__Work required__: Will you print the material below without altering a single character?

※

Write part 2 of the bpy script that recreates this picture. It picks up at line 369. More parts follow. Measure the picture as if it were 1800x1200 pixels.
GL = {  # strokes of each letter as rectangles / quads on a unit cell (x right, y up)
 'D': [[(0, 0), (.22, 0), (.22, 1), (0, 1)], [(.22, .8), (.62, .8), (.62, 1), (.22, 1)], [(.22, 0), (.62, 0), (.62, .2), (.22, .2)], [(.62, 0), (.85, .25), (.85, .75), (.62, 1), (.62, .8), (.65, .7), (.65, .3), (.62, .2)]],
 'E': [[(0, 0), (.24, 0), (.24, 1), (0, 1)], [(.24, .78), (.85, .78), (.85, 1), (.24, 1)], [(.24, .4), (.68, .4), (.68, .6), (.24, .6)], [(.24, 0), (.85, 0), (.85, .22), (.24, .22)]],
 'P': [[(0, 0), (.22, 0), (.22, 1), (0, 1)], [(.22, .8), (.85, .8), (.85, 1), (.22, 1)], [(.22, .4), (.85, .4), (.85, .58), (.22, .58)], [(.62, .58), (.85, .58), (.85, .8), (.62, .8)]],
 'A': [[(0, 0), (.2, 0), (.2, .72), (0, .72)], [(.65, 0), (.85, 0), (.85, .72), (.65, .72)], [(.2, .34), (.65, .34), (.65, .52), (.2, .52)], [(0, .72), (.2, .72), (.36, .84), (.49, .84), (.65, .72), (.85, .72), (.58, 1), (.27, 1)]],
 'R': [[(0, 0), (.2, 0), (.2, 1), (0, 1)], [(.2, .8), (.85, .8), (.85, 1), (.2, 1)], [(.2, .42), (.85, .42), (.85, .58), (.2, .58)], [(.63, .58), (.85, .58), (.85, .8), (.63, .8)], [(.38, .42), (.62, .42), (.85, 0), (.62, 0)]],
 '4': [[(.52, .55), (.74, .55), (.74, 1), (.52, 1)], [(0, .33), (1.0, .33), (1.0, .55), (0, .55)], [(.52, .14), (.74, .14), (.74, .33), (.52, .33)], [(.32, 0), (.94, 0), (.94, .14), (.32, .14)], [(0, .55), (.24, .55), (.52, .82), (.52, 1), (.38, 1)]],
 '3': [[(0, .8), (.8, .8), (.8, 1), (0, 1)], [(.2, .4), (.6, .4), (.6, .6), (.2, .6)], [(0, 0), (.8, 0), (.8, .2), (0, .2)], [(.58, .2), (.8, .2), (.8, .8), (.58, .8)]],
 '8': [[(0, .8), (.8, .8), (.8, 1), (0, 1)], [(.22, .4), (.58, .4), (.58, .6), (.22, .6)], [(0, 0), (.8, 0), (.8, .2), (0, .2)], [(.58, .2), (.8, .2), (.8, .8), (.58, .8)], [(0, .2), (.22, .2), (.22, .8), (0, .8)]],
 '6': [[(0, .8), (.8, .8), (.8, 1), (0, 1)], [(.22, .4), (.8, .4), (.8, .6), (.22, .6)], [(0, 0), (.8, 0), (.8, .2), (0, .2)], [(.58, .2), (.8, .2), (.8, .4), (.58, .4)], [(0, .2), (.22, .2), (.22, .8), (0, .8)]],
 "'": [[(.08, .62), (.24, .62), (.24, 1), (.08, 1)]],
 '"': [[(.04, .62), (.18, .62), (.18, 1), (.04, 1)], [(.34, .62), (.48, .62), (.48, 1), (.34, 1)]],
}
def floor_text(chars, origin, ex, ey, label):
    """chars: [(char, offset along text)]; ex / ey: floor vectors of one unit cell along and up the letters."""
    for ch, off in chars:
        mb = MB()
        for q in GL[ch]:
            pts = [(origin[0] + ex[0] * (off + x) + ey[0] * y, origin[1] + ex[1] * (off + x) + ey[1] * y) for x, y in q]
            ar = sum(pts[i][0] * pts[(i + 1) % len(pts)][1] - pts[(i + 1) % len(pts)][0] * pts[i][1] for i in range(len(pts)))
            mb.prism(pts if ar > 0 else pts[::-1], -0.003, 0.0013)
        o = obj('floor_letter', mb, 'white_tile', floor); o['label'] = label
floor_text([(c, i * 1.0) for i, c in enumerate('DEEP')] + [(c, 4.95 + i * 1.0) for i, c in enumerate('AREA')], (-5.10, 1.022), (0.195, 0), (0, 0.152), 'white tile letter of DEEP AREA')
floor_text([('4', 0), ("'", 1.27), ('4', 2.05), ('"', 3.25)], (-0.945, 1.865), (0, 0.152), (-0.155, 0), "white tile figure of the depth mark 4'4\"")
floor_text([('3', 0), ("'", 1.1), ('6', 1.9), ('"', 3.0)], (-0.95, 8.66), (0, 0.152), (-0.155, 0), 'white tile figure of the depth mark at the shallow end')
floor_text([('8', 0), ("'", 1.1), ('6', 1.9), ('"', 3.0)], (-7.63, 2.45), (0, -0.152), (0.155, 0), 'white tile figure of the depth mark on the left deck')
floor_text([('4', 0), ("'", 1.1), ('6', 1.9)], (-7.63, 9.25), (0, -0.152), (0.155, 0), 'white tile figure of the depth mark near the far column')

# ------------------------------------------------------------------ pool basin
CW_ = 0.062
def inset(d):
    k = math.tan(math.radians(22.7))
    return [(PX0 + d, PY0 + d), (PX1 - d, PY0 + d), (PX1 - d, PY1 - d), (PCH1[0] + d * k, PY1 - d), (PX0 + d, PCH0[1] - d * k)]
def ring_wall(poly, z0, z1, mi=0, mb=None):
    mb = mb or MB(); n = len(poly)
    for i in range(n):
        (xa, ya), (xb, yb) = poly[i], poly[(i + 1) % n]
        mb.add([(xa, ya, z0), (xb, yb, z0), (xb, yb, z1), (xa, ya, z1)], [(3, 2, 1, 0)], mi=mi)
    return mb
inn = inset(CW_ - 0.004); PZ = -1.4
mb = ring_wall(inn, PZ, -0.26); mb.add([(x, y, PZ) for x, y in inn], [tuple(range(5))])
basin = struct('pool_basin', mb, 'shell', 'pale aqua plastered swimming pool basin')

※

__Output__:
Write part 2 of the bpy script that recreates this picture. It picks up at line 369. More parts follow. Measure the picture as if it were 1800x1200 pixels.
GL = {  # strokes of each letter as rectangles / quads on a unit cell (x right, y up)
 'D': [[(0, 0), (.22, 0), (.22, 1), (0, 1)], [(.22, .8), (.62, .8), (.62, 1), (.22, 1)], [(.22, 0), (.62, 0), (.62, .2), (.22, .2)], [(.62, 0), (.85, .25), (.85, .75), (.62, 1), (.62, .8), (.65, .7), (.65, .3), (.62, .2)]],
 'E': [[(0, 0), (.24, 0), (.24, 1), (0, 1)], [(.24, .78), (.85, .78), (.85, 1), (.24, 1)], [(.24, .4), (.68, .4), (.68, .6), (.24, .6)], [(.24, 0), (.85, 0), (.85, .22), (.24, .22)]],
 'P': [[(0, 0), (.22, 0), (.22, 1), (0, 1)], [(.22, .8), (.85, .8), (.85, 1), (.22, 1)], [(.22, .4), (.85, .4), (.85, .58), (.22, .58)], [(.62, .58), (.85, .58), (.85, .8), (.62, .8)]],
 'A': [[(0, 0), (.2, 0), (.2, .72), (0, .72)], [(.65, 0), (.85, 0), (.85, .72), (.65, .72)], [(.2, .34), (.65, .34), (.65, .52), (.2, .52)], [(0, .72), (.2, .72), (.36, .84), (.49, .84), (.65, .72), (.85, .72), (.58, 1), (.27, 1)]],
 'R': [[(0, 0), (.2, 0), (.2, 1), (0, 1)], [(.2, .8), (.85, .8), (.85, 1), (.2, 1)], [(.2, .42), (.85, .42), (.85, .58), (.2, .58)], [(.63, .58), (.85, .58), (.85, .8), (.63, .8)], [(.38, .42), (.62, .42), (.85, 0), (.62, 0)]],
 '4': [[(.52, .55), (.74, .55), (.74, 1), (.52, 1)], [(0, .33), (1.0, .33), (1.0, .55), (0, .55)], [(.52, .14), (.74, .14), (.74, .33), (.52, .33)], [(.32, 0), (.94, 0), (.94, .14), (.32, .14)], [(0, .55), (.24, .55), (.52, .82), (.52, 1), (.38, 1)]],
 '3': [[(0, .8), (.8, .8), (.8, 1), (0, 1)], [(.2, .4), (.6, .4), (.6, .6), (.2, .6)], [(0, 0), (.8, 0), (.8, .2), (0, .2)], [(.58, .2), (.8, .2), (.8, .8), (.58, .8)]],
 '8': [[(0, .8), (.8, .8), (.8, 1), (0, 1)], [(.22, .4), (.58, .4), (.58, .6), (.22, .6)], [(0, 0), (.8, 0), (.8, .2), (0, .2)], [(.58, .2), (.8, .2), (.8, .8), (.58, .8)], [(0, .2), (.22, .2), (.22, .8), (0, .8)]],
 '6': [[(0, .8), (.8, .8), (.8, 1), (0, 1)], [(.22, .4), (.8, .4), (.8, .6), (.22, .6)], [(0, 0), (.8, 0), (.8, .2), (0, .2)], [(.58, .2), (.8, .2), (.8, .4), (.58, .4)], [(0, .2), (.22, .2), (.22, .8), (0, .8)]],
 "'": [[(.08, .62), (.24, .62), (.24, 1), (.08, 1)]],
 '"': [[(.04, .62), (.18, .62), (.18, 1), (.04, 1)], [(.34, .62), (.48, .62), (.48, 1), (.34, 1)]],
}
def floor_text(chars, origin, ex, ey, label):
    """chars: [(char, offset along text)]; ex / ey: floor vectors of one unit cell along and up the letters."""
    for ch, off in chars:
        mb = MB()
        for q in GL[ch]:
            pts = [(origin[0] + ex[0] * (off + x) + ey[0] * y, origin[1] + ex[1] * (off + x) + ey[1] * y) for x, y in q]
            ar = sum(pts[i][0] * pts[(i + 1) % len(pts)][1] - pts[(i + 1) % len(pts)][0] * pts[i][1] for i in range(len(pts)))
            mb.prism(pts if ar > 0 else pts[::-1], -0.003, 0.0013)
        o = obj('floor_letter', mb, 'white_tile', floor); o['label'] = label
floor_text([(c, i * 1.0) for i, c in enumerate('DEEP')] + [(c, 4.95 + i * 1.0) for i, c in enumerate('AREA')], (-5.10, 1.022), (0.195, 0), (0, 0.152), 'white tile letter of DEEP AREA')
floor_text([('4', 0), ("'", 1.27), ('4', 2.05), ('"', 3.25)], (-0.945, 1.865), (0, 0.152), (-0.155, 0), "white tile figure of the depth mark 4'4\"")
floor_text([('3', 0), ("'", 1.1), ('6', 1.9), ('"', 3.0)], (-0.95, 8.66), (0, 0.152), (-0.155, 0), 'white tile figure of the depth mark at the shallow end')
floor_text([('8', 0), ("'", 1.1), ('6', 1.9), ('"', 3.0)], (-7.63, 2.45), (0, -0.152), (0.155, 0), 'white tile figure of the depth mark on the left deck')
floor_text([('4', 0), ("'", 1.1), ('6', 1.9)], (-7.63, 9.25), (0, -0.152), (0.155, 0), 'white tile figure of the depth mark near the far column')

# ------------------------------------------------------------------ pool basin
CW_ = 0.062
def inset(d):
    k = math.tan(math.radians(22.7))
    return [(PX0 + d, PY0 + d), (PX1 - d, PY0 + d), (PX1 - d, PY1 - d), (PCH1[0] + d * k, PY1 - d), (PX0 + d, PCH0[1] - d * k)]
def ring_wall(poly, z0, z1, mi=0, mb=None):
    mb = mb or MB(); n = len(poly)
    for i in range(n):
        (xa, ya), (xb, yb) = poly[i], poly[(i + 1) % n]
        mb.add([(xa, ya, z0), (xb, yb, z0), (xb, yb, z1), (xa, ya, z1)], [(3, 2, 1, 0)], mi=mi)
    return mb
inn = inset(CW_ - 0.004); PZ = -1.4
mb = ring_wall(inn, PZ, -0.26); mb.add([(x, y, PZ) for x, y in inn], [tuple(range(5))])
basin = struct('pool_basin', mb, 'shell', 'pale aqua plastered swimming pool basin')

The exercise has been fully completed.